Monday, March 16, 2015

13-Oct-2012 Wachusett Reservoir Gate 33, Massachusetts

Site location (click to enlarge)
Pine amid glowing maples
My 25th and final Wachusett Reservoir cone sampling site was a stony beach running along the southeastern shore of Greenhalge Point. By this time of year the maple trees were reaching peak autumn color, making the mile-long hike to the shore a glorious experience.
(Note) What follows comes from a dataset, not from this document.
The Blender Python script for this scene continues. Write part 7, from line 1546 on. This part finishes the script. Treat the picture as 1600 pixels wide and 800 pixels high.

Although Greenhalge Point is a popular destination for fishers (check out the Wachusett Reservoir Fishing Addicts page on Facebook, for example), I again had the place all to myself this day.  Throughout the summer the Wachusett Reservoir had been a quiet, peaceful place where I seldom encountered others beyond the parking areas.

Sample site
Lots of open cones ready to fall
Fallen cone on the rocky shore
Eastern white pine (Pinus strobus) trees growing at the forest edge had dropped open cones on the shore below.  Tapping 50 cones I collected 10 spiders, all juveniles.  Among them was a Euryopis sp. (Theridiidae).  Although I had collected two other juvenile Euryopis sp. from cones back in late July, there doesn't appear to be any species of Euryopis that is a reliable denizen of fallen cones in central Massachusetts like E. formosa is in eastern Washington state.

I didn't sift any litter at this site since I found almost none associated with the cones that I sampled.  And while the content of this final cone sample wasn't particularly exciting, it was gratifying to know that it contributed to the overall picture of spiders in fallen pine cones at Wachusett Reservoir. Over the course of my Wachusett Reservoir survey I tapped 338 spiders from 1,389 fallen P. strobus cones and sifted 331 spiders from about 115 liters of associated litter. Although many specimens still await complete identification, I collected about 30 morphospecies from fallen cones at Wachusett Reservoir.